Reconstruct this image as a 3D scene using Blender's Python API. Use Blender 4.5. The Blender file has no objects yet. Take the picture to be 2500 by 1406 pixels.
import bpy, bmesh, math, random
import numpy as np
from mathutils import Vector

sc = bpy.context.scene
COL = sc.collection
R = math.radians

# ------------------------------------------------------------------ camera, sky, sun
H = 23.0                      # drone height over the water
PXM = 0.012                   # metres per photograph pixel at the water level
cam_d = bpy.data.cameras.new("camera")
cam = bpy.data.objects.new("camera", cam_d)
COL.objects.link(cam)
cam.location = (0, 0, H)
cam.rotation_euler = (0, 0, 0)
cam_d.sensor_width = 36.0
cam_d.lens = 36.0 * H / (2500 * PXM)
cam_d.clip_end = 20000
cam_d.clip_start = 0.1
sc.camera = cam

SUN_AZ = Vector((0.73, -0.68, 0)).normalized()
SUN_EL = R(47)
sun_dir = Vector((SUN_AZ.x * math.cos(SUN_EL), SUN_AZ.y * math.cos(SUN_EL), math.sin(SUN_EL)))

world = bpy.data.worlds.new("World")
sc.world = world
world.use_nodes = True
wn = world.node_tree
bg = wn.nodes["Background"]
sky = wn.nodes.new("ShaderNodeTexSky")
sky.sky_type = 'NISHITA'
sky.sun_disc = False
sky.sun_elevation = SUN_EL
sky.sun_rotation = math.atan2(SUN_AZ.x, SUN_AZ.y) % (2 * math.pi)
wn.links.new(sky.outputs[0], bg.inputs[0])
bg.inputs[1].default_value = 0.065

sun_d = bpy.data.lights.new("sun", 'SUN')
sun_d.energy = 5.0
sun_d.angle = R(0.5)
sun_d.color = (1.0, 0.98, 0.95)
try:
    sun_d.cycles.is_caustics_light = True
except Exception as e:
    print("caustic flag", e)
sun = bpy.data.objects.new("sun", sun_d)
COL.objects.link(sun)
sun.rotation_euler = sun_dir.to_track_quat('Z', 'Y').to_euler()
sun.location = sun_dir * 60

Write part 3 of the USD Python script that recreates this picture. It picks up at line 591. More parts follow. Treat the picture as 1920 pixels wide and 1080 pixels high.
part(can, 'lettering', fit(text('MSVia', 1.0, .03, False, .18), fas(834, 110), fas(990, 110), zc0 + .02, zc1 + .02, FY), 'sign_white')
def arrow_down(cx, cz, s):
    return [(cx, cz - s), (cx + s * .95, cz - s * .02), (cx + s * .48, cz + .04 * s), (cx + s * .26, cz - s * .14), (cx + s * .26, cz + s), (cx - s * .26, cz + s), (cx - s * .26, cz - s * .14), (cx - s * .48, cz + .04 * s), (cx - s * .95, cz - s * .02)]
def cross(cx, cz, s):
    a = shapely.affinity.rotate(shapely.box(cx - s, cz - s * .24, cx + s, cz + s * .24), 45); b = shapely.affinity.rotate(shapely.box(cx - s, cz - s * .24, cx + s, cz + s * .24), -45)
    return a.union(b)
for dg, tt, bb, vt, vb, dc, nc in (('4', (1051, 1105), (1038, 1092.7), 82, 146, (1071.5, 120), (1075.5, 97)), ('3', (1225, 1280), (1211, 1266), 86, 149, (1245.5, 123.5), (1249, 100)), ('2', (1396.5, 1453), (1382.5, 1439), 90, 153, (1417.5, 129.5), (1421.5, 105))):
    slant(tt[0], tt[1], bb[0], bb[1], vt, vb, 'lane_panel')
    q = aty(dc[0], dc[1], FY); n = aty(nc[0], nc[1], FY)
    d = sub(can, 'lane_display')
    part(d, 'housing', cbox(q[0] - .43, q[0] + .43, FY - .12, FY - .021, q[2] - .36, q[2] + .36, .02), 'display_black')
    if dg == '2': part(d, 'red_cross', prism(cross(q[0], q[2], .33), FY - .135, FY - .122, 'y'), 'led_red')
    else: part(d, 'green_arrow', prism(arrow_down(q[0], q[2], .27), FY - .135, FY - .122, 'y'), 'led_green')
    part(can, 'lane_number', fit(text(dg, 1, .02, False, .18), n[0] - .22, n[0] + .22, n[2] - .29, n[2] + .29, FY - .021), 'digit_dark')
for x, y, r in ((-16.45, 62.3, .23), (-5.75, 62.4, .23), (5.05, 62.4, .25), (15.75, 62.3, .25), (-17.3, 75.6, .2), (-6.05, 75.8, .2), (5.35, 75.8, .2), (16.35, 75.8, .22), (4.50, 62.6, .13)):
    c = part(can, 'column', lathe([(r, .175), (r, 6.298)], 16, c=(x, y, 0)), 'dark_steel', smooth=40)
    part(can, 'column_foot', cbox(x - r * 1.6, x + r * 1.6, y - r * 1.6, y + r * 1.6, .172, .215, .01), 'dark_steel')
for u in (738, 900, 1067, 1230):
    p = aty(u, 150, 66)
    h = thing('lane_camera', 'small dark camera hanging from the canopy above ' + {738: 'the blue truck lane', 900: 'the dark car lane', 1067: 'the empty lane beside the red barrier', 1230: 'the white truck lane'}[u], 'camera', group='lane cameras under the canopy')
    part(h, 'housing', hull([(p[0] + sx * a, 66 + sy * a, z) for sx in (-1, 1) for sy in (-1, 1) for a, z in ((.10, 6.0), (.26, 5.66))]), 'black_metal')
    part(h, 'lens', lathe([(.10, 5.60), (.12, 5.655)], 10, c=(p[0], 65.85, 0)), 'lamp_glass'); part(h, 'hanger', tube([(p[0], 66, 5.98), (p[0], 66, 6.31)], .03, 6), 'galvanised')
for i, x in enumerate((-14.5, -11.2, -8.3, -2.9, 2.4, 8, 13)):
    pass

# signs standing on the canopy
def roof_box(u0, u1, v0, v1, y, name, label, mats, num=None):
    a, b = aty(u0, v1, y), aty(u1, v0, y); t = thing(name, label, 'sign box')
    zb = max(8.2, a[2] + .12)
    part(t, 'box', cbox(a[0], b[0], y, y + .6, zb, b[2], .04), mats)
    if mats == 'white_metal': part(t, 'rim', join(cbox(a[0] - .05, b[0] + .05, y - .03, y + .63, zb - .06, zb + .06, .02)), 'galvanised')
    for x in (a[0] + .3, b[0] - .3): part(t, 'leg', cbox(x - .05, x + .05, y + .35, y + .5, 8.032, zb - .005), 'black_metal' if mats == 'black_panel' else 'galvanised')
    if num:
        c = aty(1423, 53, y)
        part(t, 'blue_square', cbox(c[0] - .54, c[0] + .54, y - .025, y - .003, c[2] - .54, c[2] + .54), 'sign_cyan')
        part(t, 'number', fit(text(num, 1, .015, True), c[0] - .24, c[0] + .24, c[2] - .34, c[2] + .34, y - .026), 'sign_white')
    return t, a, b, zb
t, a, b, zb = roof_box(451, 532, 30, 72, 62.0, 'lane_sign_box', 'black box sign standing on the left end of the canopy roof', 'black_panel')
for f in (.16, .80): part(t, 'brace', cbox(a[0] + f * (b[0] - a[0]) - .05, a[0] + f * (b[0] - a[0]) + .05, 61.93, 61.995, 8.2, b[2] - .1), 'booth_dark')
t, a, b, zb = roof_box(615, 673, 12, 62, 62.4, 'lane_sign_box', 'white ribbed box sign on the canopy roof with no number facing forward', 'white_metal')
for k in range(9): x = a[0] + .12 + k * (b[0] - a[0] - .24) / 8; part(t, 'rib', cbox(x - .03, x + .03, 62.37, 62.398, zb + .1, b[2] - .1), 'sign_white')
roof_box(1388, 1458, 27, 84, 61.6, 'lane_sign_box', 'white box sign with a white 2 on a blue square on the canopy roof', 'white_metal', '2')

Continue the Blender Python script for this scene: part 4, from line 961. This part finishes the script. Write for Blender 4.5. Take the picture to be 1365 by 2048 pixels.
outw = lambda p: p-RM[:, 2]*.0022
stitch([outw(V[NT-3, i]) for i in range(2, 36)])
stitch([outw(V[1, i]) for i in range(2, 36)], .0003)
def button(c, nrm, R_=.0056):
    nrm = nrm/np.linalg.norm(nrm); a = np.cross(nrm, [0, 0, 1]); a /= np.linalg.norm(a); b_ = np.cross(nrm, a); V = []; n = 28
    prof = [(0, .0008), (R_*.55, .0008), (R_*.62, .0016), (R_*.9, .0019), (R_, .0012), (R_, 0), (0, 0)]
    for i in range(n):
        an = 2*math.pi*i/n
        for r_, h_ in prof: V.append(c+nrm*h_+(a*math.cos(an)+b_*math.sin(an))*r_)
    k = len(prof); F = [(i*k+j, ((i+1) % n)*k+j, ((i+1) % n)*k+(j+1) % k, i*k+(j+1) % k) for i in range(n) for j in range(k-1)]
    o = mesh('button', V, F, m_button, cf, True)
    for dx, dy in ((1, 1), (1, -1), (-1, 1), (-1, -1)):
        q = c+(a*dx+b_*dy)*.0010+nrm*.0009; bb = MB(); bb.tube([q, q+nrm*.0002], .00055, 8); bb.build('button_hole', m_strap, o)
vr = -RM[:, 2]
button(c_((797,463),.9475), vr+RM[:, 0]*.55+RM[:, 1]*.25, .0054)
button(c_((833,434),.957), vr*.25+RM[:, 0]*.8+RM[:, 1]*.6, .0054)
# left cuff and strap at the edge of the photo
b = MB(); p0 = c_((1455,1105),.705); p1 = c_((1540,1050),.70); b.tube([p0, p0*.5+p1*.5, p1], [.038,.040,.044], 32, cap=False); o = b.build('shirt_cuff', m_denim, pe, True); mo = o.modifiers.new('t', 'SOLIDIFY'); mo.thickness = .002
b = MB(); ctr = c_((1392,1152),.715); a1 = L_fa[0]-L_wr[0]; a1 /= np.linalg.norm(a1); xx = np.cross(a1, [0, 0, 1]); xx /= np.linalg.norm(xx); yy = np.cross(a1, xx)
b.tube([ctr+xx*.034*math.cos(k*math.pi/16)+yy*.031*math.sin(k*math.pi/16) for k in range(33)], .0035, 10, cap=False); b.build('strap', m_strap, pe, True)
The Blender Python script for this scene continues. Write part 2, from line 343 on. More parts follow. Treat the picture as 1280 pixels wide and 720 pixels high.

################

**TASK OBJECTIVE**
Write out exactly the lines from the start of the material through the line with "R = math.radians". No other output is expected.

**FULL OUTPUT**
Reconstruct this image as a 3D scene using Blender's Python API. Use Blender 4.5. The Blender file has no objects yet. Take the picture to be 2500 by 1406 pixels.
import bpy, bmesh, math, random
import numpy as np
from mathutils import Vector

sc = bpy.context.scene
COL = sc.collection
R = math.radians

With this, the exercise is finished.